Task description: All the data below goes into the copy word for word, but the pictures don't.

++++++

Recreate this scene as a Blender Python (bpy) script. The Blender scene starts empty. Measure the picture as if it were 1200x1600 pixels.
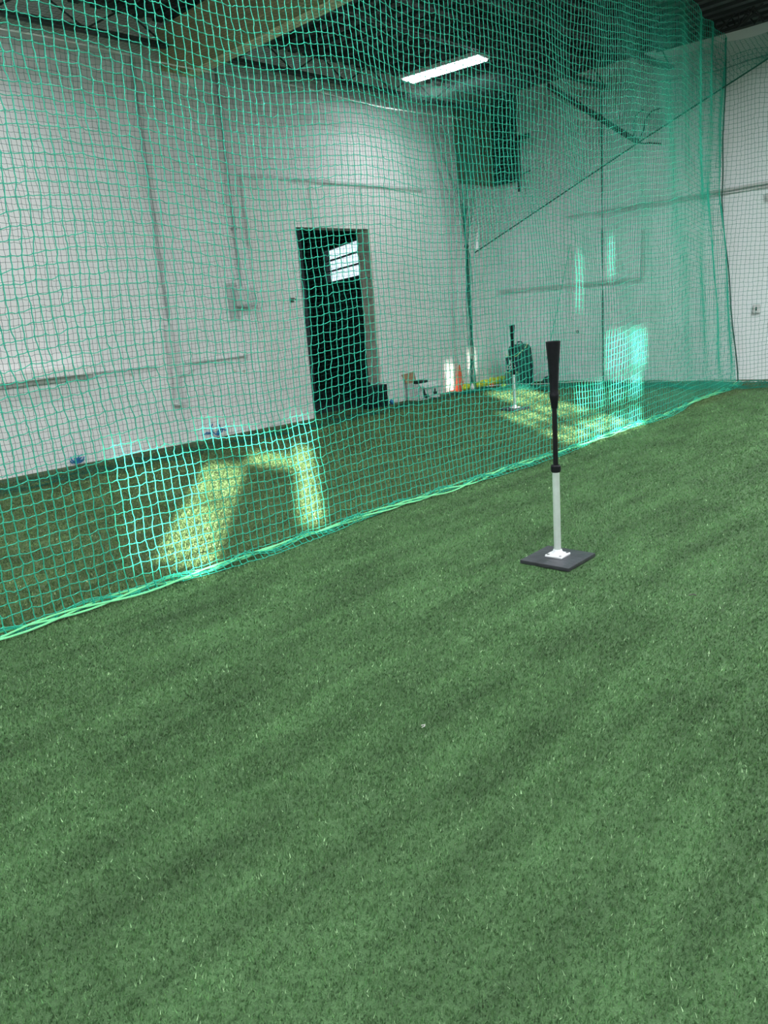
import bpy, bmesh, math, random
import numpy as np
from mathutils import Vector, Matrix

SC = bpy.context.scene
COL = SC.collection
random.seed(7)
rng = np.random.default_rng(11)

# ------------------------------------------------------------------ camera
FPX, PITCH, ROLL, YAW = 1202.594, 0.251192, -0.0796820, 0.7877505
CAM_H = 1.40
F = Vector((-math.sin(YAW)*math.cos(PITCH), math.cos(YAW)*math.cos(PITCH), -math.sin(PITCH)))
r0 = Vector((math.cos(YAW), math.sin(YAW), 0)); u0 = r0.cross(F)
RT = r0*math.cos(ROLL)+u0*math.sin(ROLL); UP = RT.cross(F)
cd = bpy.data.cameras.new('camera'); cam = bpy.data.objects.new('camera', cd); COL.objects.link(cam)
cam.matrix_world = Matrix(((RT.x, UP.x, -F.x, 0), (RT.y, UP.y, -F.y, 0), (RT.z, UP.z, -F.z, CAM_H), (0, 0, 0, 1)))
cd.sensor_fit = 'VERTICAL'; cd.sensor_height = 36.0; cd.lens = FPX/1600*36.0
cd.clip_start = 0.05; cd.clip_end = 200
SC.camera = cam

# ------------------------------------------------------------------ sky, sun, exposure
W = bpy.data.worlds.new('world'); SC.world = W; W.use_nodes = True
bg = W.node_tree.nodes['Background']; bg.inputs[0].default_value = (0.80, 0.90, 1.0, 1); bg.inputs[1].default_value = 1.6
SUN_D = Vector((-0.778, 0.628, -0.211)).normalized()
sd = bpy.data.lights.new('sun', 'SUN'); so = bpy.data.objects.new('sun', sd); COL.objects.link(so)
so.rotation_euler = SUN_D.to_track_quat('-Z', 'Y').to_euler(); so.location = (8, -8, 6)
sd.energy = 48.0; sd.angle = math.radians(0.6); sd.color = (1.0, 0.94, 0.80)
LAMP_W = 206.0
SC.view_settings.view_transform = 'Standard'
try: SC.view_settings.look = 'None'
except Exception: pass
SC.view_settings.exposure = 0.0; SC.view_settings.gamma = 1.0; SC.view_settings.use_curve_mapping = False

# ------------------------------------------------------------------ materials
def mat(name, col, rough=0.6, metal=0.0, noise=None, bump=None, emit=None, spec=0.5):
    """noise=(scale, amount, detail) varies the base colour; bump=(scale, strength)"""
    m = bpy.data.materials.new(name); m.use_nodes = True
    nt = m.node_tree; b = nt.nodes['Principled BSDF']
    b.inputs['Base Color'].default_value = (*col, 1); b.inputs['Roughness'].default_value = rough
    b.inputs['Metallic'].default_value = metal; b.inputs['Specular IOR Level'].default_value = spec
    tc = nt.nodes.new('ShaderNodeTexCoord')
    if noise:
        n = nt.nodes.new('ShaderNodeTexNoise'); n.inputs['Scale'].default_value = noise[0]
        n.inputs['Detail'].default_value = noise[2] if len(noise) > 2 else 4
        r = nt.nodes.new('ShaderNodeValToRGB')
        k = noise[1]
        r.color_ramp.elements[0].position = 0.3; r.color_ramp.elements[1].position = 0.7
        r.color_ramp.elements[0].color = (*[c*(1-k) for c in col], 1)
        r.color_ramp.elements[1].color = (*[min(1, c*(1+k)) for c in col], 1)
        nt.links.new(tc.outputs['Object'], n.inputs['Vector']); nt.links.new(n.outputs['Fac'], r.inputs['Fac'])
        nt.links.new(r.outputs['Color'], b.inputs['Base Color'])
    if bump:
        n2 = nt.nodes.new('ShaderNodeTexNoise'); n2.inputs['Scale'].default_value = bump[0]; n2.inputs['Detail'].default_value = 5
        bp = nt.nodes.new('ShaderNodeBump'); bp.inputs['Strength'].default_value = bump[1]; bp.inputs['Distance'].default_value = 0.02
        nt.links.new(tc.outputs['Object'], n2.inputs['Vector']); nt.links.new(n2.outputs['Fac'], bp.inputs['Height'])
        nt.links.new(bp.outputs['Normal'], b.inputs['Normal'])
    if emit:
        b.inputs['Emission Color'].default_value = (*emit[0], 1); b.inputs['Emission Strength'].default_value = emit[1]
    return m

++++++

Task answer:
Recreate this scene as a Blender Python (bpy) script. The Blender scene starts empty. Measure the picture as if it were 1200x1600 pixels.
import bpy, bmesh, math, random
import numpy as np
from mathutils import Vector, Matrix

SC = bpy.context.scene
COL = SC.collection
random.seed(7)
rng = np.random.default_rng(11)

# ------------------------------------------------------------------ camera
FPX, PITCH, ROLL, YAW = 1202.594, 0.251192, -0.0796820, 0.7877505
CAM_H = 1.40
F = Vector((-math.sin(YAW)*math.cos(PITCH), math.cos(YAW)*math.cos(PITCH), -math.sin(PITCH)))
r0 = Vector((math.cos(YAW), math.sin(YAW), 0)); u0 = r0.cross(F)
RT = r0*math.cos(ROLL)+u0*math.sin(ROLL); UP = RT.cross(F)
cd = bpy.data.cameras.new('camera'); cam = bpy.data.objects.new('camera', cd); COL.objects.link(cam)
cam.matrix_world = Matrix(((RT.x, UP.x, -F.x, 0), (RT.y, UP.y, -F.y, 0), (RT.z, UP.z, -F.z, CAM_H), (0, 0, 0, 1)))
cd.sensor_fit = 'VERTICAL'; cd.sensor_height = 36.0; cd.lens = FPX/1600*36.0
cd.clip_start = 0.05; cd.clip_end = 200
SC.camera = cam

# ------------------------------------------------------------------ sky, sun, exposure
W = bpy.data.worlds.new('world'); SC.world = W; W.use_nodes = True
bg = W.node_tree.nodes['Background']; bg.inputs[0].default_value = (0.80, 0.90, 1.0, 1); bg.inputs[1].default_value = 1.6
SUN_D = Vector((-0.778, 0.628, -0.211)).normalized()
sd = bpy.data.lights.new('sun', 'SUN'); so = bpy.data.objects.new('sun', sd); COL.objects.link(so)
so.rotation_euler = SUN_D.to_track_quat('-Z', 'Y').to_euler(); so.location = (8, -8, 6)
sd.energy = 48.0; sd.angle = math.radians(0.6); sd.color = (1.0, 0.94, 0.80)
LAMP_W = 206.0
SC.view_settings.view_transform = 'Standard'
try: SC.view_settings.look = 'None'
except Exception: pass
SC.view_settings.exposure = 0.0; SC.view_settings.gamma = 1.0; SC.view_settings.use_curve_mapping = False

# ------------------------------------------------------------------ materials
def mat(name, col, rough=0.6, metal=0.0, noise=None, bump=None, emit=None, spec=0.5):
    """noise=(scale, amount, detail) varies the base colour; bump=(scale, strength)"""
    m = bpy.data.materials.new(name); m.use_nodes = True
    nt = m.node_tree; b = nt.nodes['Principled BSDF']
    b.inputs['Base Color'].default_value = (*col, 1); b.inputs['Roughness'].default_value = rough
    b.inputs['Metallic'].default_value = metal; b.inputs['Specular IOR Level'].default_value = spec
    tc = nt.nodes.new('ShaderNodeTexCoord')
    if noise:
        n = nt.nodes.new('ShaderNodeTexNoise'); n.inputs['Scale'].default_value = noise[0]
        n.inputs['Detail'].default_value = noise[2] if len(noise) > 2 else 4
        r = nt.nodes.new('ShaderNodeValToRGB')
        k = noise[1]
        r.color_ramp.elements[0].position = 0.3; r.color_ramp.elements[1].position = 0.7
        r.color_ramp.elements[0].color = (*[c*(1-k) for c in col], 1)
        r.color_ramp.elements[1].color = (*[min(1, c*(1+k)) for c in col], 1)
        nt.links.new(tc.outputs['Object'], n.inputs['Vector']); nt.links.new(n.outputs['Fac'], r.inputs['Fac'])
        nt.links.new(r.outputs['Color'], b.inputs['Base Color'])
    if bump:
        n2 = nt.nodes.new('ShaderNodeTexNoise'); n2.inputs['Scale'].default_value = bump[0]; n2.inputs['Detail'].default_value = 5
        bp = nt.nodes.new('ShaderNodeBump'); bp.inputs['Strength'].default_value = bump[1]; bp.inputs['Distance'].default_value = 0.02
        nt.links.new(tc.outputs['Object'], n2.inputs['Vector']); nt.links.new(n2.outputs['Fac'], bp.inputs['Height'])
        nt.links.new(bp.outputs['Normal'], b.inputs['Normal'])
    if emit:
        b.inputs['Emission Color'].default_value = (*emit[0], 1); b.inputs['Emission Strength'].default_value = emit[1]
    return m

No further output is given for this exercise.